Required work - Write out all of the lines below, exactly and completely.

Material -
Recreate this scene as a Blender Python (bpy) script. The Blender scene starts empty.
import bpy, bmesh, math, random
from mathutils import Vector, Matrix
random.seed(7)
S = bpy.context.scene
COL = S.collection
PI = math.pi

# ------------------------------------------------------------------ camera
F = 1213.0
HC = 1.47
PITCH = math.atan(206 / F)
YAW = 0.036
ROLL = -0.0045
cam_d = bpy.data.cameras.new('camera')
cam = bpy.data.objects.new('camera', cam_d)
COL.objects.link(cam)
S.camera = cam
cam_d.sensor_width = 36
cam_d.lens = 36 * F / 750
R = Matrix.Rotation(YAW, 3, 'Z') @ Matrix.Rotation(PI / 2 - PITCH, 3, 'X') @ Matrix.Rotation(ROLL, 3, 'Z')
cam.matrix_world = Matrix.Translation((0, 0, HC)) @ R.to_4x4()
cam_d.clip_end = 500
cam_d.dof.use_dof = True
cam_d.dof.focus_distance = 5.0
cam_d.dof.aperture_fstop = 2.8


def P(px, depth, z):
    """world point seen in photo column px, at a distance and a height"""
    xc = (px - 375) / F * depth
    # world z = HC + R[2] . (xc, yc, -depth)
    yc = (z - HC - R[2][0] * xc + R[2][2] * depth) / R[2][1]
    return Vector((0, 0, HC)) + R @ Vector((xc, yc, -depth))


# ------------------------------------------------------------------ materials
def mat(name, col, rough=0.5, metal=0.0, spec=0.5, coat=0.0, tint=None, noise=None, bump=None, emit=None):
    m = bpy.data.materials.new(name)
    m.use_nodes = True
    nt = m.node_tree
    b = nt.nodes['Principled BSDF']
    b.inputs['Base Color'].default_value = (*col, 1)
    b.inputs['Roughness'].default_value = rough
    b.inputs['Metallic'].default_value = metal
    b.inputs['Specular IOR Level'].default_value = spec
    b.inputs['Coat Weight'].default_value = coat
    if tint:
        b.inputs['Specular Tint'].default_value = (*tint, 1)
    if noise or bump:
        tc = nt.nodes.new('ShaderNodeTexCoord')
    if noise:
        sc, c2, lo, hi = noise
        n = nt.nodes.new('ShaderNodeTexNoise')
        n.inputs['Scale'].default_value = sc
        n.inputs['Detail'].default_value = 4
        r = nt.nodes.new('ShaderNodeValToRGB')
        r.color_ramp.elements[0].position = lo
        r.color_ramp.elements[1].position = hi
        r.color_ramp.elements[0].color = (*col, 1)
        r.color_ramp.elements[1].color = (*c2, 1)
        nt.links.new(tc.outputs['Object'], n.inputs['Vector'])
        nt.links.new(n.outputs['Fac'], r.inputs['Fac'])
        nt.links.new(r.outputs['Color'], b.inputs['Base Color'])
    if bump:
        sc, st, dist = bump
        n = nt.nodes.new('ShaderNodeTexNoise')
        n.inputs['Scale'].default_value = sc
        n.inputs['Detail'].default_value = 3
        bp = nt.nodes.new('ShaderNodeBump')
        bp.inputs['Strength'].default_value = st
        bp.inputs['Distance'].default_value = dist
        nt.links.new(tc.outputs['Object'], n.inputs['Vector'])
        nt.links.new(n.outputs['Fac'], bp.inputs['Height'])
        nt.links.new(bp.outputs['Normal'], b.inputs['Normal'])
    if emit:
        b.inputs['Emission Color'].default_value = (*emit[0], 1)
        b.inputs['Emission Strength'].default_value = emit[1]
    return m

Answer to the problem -
Recreate this scene as a Blender Python (bpy) script. The Blender scene starts empty.
import bpy, bmesh, math, random
from mathutils import Vector, Matrix
random.seed(7)
S = bpy.context.scene
COL = S.collection
PI = math.pi

# ------------------------------------------------------------------ camera
F = 1213.0
HC = 1.47
PITCH = math.atan(206 / F)
YAW = 0.036
ROLL = -0.0045
cam_d = bpy.data.cameras.new('camera')
cam = bpy.data.objects.new('camera', cam_d)
COL.objects.link(cam)
S.camera = cam
cam_d.sensor_width = 36
cam_d.lens = 36 * F / 750
R = Matrix.Rotation(YAW, 3, 'Z') @ Matrix.Rotation(PI / 2 - PITCH, 3, 'X') @ Matrix.Rotation(ROLL, 3, 'Z')
cam.matrix_world = Matrix.Translation((0, 0, HC)) @ R.to_4x4()
cam_d.clip_end = 500
cam_d.dof.use_dof = True
cam_d.dof.focus_distance = 5.0
cam_d.dof.aperture_fstop = 2.8


def P(px, depth, z):
    """world point seen in photo column px, at a distance and a height"""
    xc = (px - 375) / F * depth
    # world z = HC + R[2] . (xc, yc, -depth)
    yc = (z - HC - R[2][0] * xc + R[2][2] * depth) / R[2][1]
    return Vector((0, 0, HC)) + R @ Vector((xc, yc, -depth))


# ------------------------------------------------------------------ materials
def mat(name, col, rough=0.5, metal=0.0, spec=0.5, coat=0.0, tint=None, noise=None, bump=None, emit=None):
    m = bpy.data.materials.new(name)
    m.use_nodes = True
    nt = m.node_tree
    b = nt.nodes['Principled BSDF']
    b.inputs['Base Color'].default_value = (*col, 1)
    b.inputs['Roughness'].default_value = rough
    b.inputs['Metallic'].default_value = metal
    b.inputs['Specular IOR Level'].default_value = spec
    b.inputs['Coat Weight'].default_value = coat
    if tint:
        b.inputs['Specular Tint'].default_value = (*tint, 1)
    if noise or bump:
        tc = nt.nodes.new('ShaderNodeTexCoord')
    if noise:
        sc, c2, lo, hi = noise
        n = nt.nodes.new('ShaderNodeTexNoise')
        n.inputs['Scale'].default_value = sc
        n.inputs['Detail'].default_value = 4
        r = nt.nodes.new('ShaderNodeValToRGB')
        r.color_ramp.elements[0].position = lo
        r.color_ramp.elements[1].position = hi
        r.color_ramp.elements[0].color = (*col, 1)
        r.color_ramp.elements[1].color = (*c2, 1)
        nt.links.new(tc.outputs['Object'], n.inputs['Vector'])
        nt.links.new(n.outputs['Fac'], r.inputs['Fac'])
        nt.links.new(r.outputs['Color'], b.inputs['Base Color'])
    if bump:
        sc, st, dist = bump
        n = nt.nodes.new('ShaderNodeTexNoise')
        n.inputs['Scale'].default_value = sc
        n.inputs['Detail'].default_value = 3
        bp = nt.nodes.new('ShaderNodeBump')
        bp.inputs['Strength'].default_value = st
        bp.inputs['Distance'].default_value = dist
        nt.links.new(tc.outputs['Object'], n.inputs['Vector'])
        nt.links.new(n.outputs['Fac'], bp.inputs['Height'])
        nt.links.new(bp.outputs['Normal'], b.inputs['Normal'])
    if emit:
        b.inputs['Emission Color'].default_value = (*emit[0], 1)
        b.inputs['Emission Strength'].default_value = emit[1]
    return m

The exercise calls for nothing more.